Requirement - The lines from the top of the material below through the line containing "None, 'fold', hi=True)" are to be printed exactly, with pictures omitted.
_ _ _ _
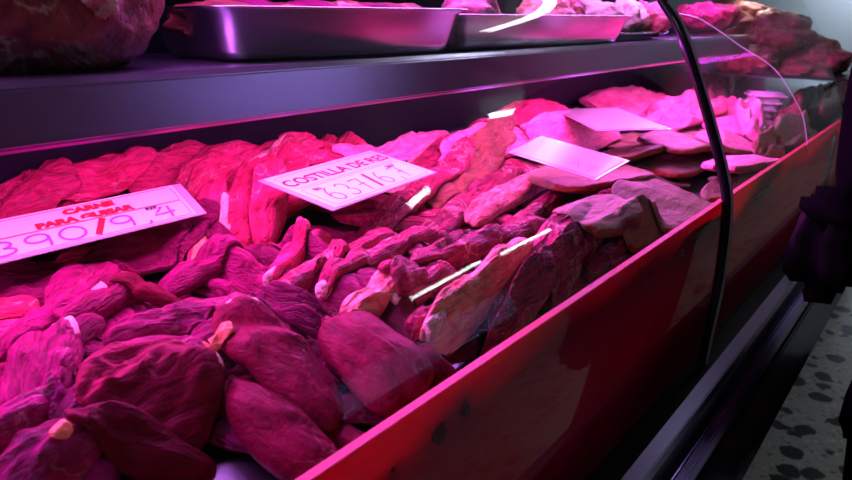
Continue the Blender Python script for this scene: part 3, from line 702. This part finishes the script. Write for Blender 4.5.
put('folded_pork_piece', 690, 118, 90, 24, 12, .034, PORKPINK, 'lilac pork fold crossing behind the joint strip', 'meat', None, 'fold', hi=True)

# ================================================================== price signs
def stroke_mesh(strokes, w, z):
    bm = bmesh.new()
    for st in strokes:
        pts = [Vector((x, y, 0)) for x, y in st]
        prev = None
        for i, p in enumerate(pts):
            d = (pts[min(i+1, len(pts)-1)]-pts[max(i-1, 0)]).normalized(); n = Vector((-d.y, d.x, 0))
            q = (bm.verts.new(p+n*w/2+Vector((0, 0, z))), bm.verts.new(p-n*w/2+Vector((0, 0, z))))
            if prev: bm.faces.new((prev[0], prev[1], q[1], q[0]))
            prev = q
    return bm
def arc(cx, cy, rx, ry, a0, a1, n=14): return [(cx+rx*math.cos(math.radians(a0+(a1-a0)*k/n)), cy+ry*math.sin(math.radians(a0+(a1-a0)*k/n))) for k in range(n+1)]
DIG = {
 '3': [arc(.45, .74, .36, .25, 150, -80)+arc(.45, .26, .42, .26, 80, -150)],
 '9': [arc(.48, .68, .40, .30, 20, 380)+[(.86, .5), (.84, .2), (.80, -.02)]],
 '0': [arc(.5, .5, .46, .48, 100, 470, 24)],
 '4': [[(.55, 1.0), (.3, .66), (.08, .40), (.5, .40), (.98, .46)], [(.80, .98), (.78, .5), (.74, -.02)]],
 '6': [[(.75, 1.0), (.4, .8), (.14, .5), (.1, .3)]+arc(.48, .27, .38, .27, 180, 520)],
 '7': [[(.05, .92), (.5, .96), (.92, .97), (.7, .55), (.5, -.02)], [(.3, .5), (.9, .54)]],
 ',': [[(.3, .12), (.32, 0), (.2, -.16)]],
}
def text_mesh(body, size, bold=0.0, shear=0.0):
    c = bpy.data.curves.new('lettering', 'FONT'); c.body = body; c.size = size; c.offset = bold; c.shear = shear; c.extrude = 0.0; c.align_x = 'CENTER'; c.resolution_u = 3
    o = bpy.data.objects.new('tmp_text', c); C.objects.link(o); bpy.context.view_layer.update()
    me = bpy.data.meshes.new_from_object(o.evaluated_get(bpy.context.evaluated_depsgraph_get()))
    bpy.data.objects.remove(o); bpy.data.curves.remove(c); me.name = 'lettering'; return me
def lettering(name, body, x, y, size, mat, parent, sx=1.0, bold=0.0):
    me = text_mesh(body, size, bold); me.materials.clear()
    o = link(name, me, mat, parent, False); o.location = (x, y, 0.0013); o.scale = (sx, 1, 1); return o
def frame_line(x0, x1, y0, y1, r, w, mat, parent, name='printed_frame'):
    pts = []
    for cx_, cy_, s in ((x1-r, y1-r, 0), (x0+r, y1-r, 1), (x0+r, y0+r, 2), (x1-r, y0+r, 3)):
        pts += arc(cx_, cy_, r, r, 90*s, 90*s+90, 5)
    pts.append(pts[0]); return from_bm(name, stroke_mesh([pts], w, 0.0011), mat, parent)
def sign_base(lo0, lo1, up_mid, label, cardw=1.0):
    """lower edge lo0->lo1, up_mid: a point on the upper edge"""
    lo0, lo1, um = Vector(lo0), Vector(lo1), Vector(up_mid)
    x = (lo1-lo0); L = x.length; x.normalize(); y = um-(lo0+lo1)/2; y -= x*y.dot(x); Ht = y.length; y.normalize(); z = x.cross(y)
    m = Matrix(((x.x, y.x, z.x, lo0.x), (x.y, y.y, z.y, lo0.y), (x.z, y.z, z.z, lo0.z), (0, 0, 0, 1)))
    e = empty('price_sign', (0, 0, 0), m); tag(e, label, 'sign', 'price signs on the meat')
    return e, L, Ht
def sheet_box(name, x0, x1, y0, y1, z0, z1, mat, parent, bev=0.0004):
    bm = bmesh.new(); bm_box(bm, (x0, y0, z0), (x1, y1, z1), bev); return from_bm(name, bm, mat, parent)
def price(parent, text, x, y, h, w, adv, mat, mat2, bold=0.0022):
    strokes, red = [], []
    for ch in text:
        if ch == '/':
            red.append([(x+0.1*w, y-0.05*h), (x+0.62*w, y+1.12*h)]); x += adv*0.62; continue
        for st in DIG[ch]: strokes.append([(x+a*w, y+b*h) for a, b in st])
        x += adv*(0.45 if ch == ',' else 1.0)
    from_bm('handwritten_price', stroke_mesh(strokes, bold, 0.0012), mat, parent)
    if red: from_bm('red_slash', stroke_mesh(red, bold*2.2, 0.0014), mat2, parent)
def add_z(p, dz): return (p[0], p[1], p[2]+dz)

# sign 1
z1 = ZR+0.050
A = atZ(-52, 276, z1+0.002); B_ = atZ(207, 213, z1+0.004); T_ = atZ(62, 207, z1+0.030)
e, L, Ht = sign_base(A, B_, T_, 'white price sign reading CARNE PARA GUISAR 390/9,4 on the stewing beef')
sheet_box('sleeve', 0, L, 0, Ht, -0.0018, 0.0, HOLDER, e); sheet_box('card', L*0.01, L*0.955, Ht*0.04, Ht*0.99, 0.0, 0.0008, CARD, e)
frame_line(L*0.05, L*0.935, Ht*0.52, Ht*0.93, 0.003, 0.0008, REDINK, e); frame_line(L*0.05, L*0.935, Ht*0.07, Ht*0.50, 0.003, 0.0007, MAROON, e)
lettering('heading_lettering', 'CARNE', L*0.56, Ht*0.760, Ht*0.18, REDINK, e, 1.45, 0.0009)
lettering('heading_lettering', 'PARA GUISAR', L*0.53, Ht*0.550, Ht*0.18, REDINK, e, 1.45, 0.0009)
lettering('unit_lettering', 'REF', L*0.79, Ht*0.415, Ht*0.11, BLACKINK, e, 1.3, 0.0003); lettering('unit_lettering', 'BS', L*0.10, Ht*0.36, Ht*0.11, BLACKINK, e, 1.2, 0.0003)
price(e, '390/9,4', L*0.14, Ht*0.11, Ht*0.33, L*0.105, L*0.125, PURPLEINK, REDINK, 0.0030)
# sign 2
z2 = ZR+0.062
A = atZ(337, 209, z2); B_ = atZ(436, 173, z2); T_ = atZ(330, 161, z2+0.020)
e, L, Ht = sign_base(A, B_, T_, 'white price sign reading COSTILLA DE RES 637/6,7 above the ribs')
sheet_box('sleeve', -L*0.03, L*1.02, 0, Ht, -0.0018, 0.0, HOLDER, e); sheet_box('card', 0, L, Ht*0.02, Ht*0.98, 0.0, 0.0008, CARD, e)
frame_line(L*0.04, L*0.96, Ht*0.58, Ht*0.92, 0.004, 0.0008, MAROON, e); frame_line(L*0.04, L*0.96, Ht*0.06, Ht*0.54, 0.005, 0.0008, MAROON, e)
lettering('heading_lettering', 'COSTILLA DE RES', L*0.5, Ht*0.645, Ht*0.24, MAROON, e, 0.98*L/0.235, 0.0006)
lettering('unit_lettering', 'BS', L*0.13, Ht*0.43, Ht*0.09, BLACKINK, e, 1.2, 0.0002); lettering('unit_lettering', 'REF', L*0.84, Ht*0.44, Ht*0.09, BLACKINK, e, 1.2, 0.0002)
price(e, '637/6,7', L*0.10, Ht*0.12, Ht*0.32, L*0.10, L*0.128, PURPLEINK, MAROON, 0.0024)
# sign 3, glossy
z3 = ZR+0.062
A = atZ(508, 152, z3+0.004); B_ = atZ(596, 180, z3-0.010); T_ = atZ(578, 146, z3+0.016)
e, L, Ht = sign_base(A, B_, T_, 'glossy sign turned away with glare over it, in front of the pork slices')
sheet_box('sleeve', 0, L, 0, Ht, -0.0018, 0.0, HOLDER, e); sheet_box('card', L*0.03, L*0.97, Ht*0.05, Ht*0.95, 0.0, 0.0008, CARD2, e)
from_bm('handwritten_price', stroke_mesh([[(L*.62, Ht*.2), (L*.66, Ht*.42), (L*.74, Ht*.22)], [(L*.78, Ht*.4), (L*.88, Ht*.42), (L*.84, Ht*.2)]], 0.0016, 0.0012), PURPLEINK, e)
# sign 4, long
z4 = ZR+0.066
A = atZ(598, 131, z4); B_ = atZ(672, 129, z4); T_ = atZ(690, 106, z4+0.010)
e, L, Ht = sign_base(A, B_, T_, 'long lilac glossy sign running behind the joint strip')
sheet_box('sleeve', 0, L, 0, Ht, -0.0018, 0.0, HOLDER, e); sheet_box('card', L*0.03, L*0.97, Ht*0.04, Ht*0.96, 0.0, 0.0008, CARD2, e)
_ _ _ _
Reply -
Continue the Blender Python script for this scene: part 3, from line 702. This part finishes the script. Write for Blender 4.5.
put('folded_pork_piece', 690, 118, 90, 24, 12, .034, PORKPINK, 'lilac pork fold crossing behind the joint strip', 'meat', None, 'fold', hi=True)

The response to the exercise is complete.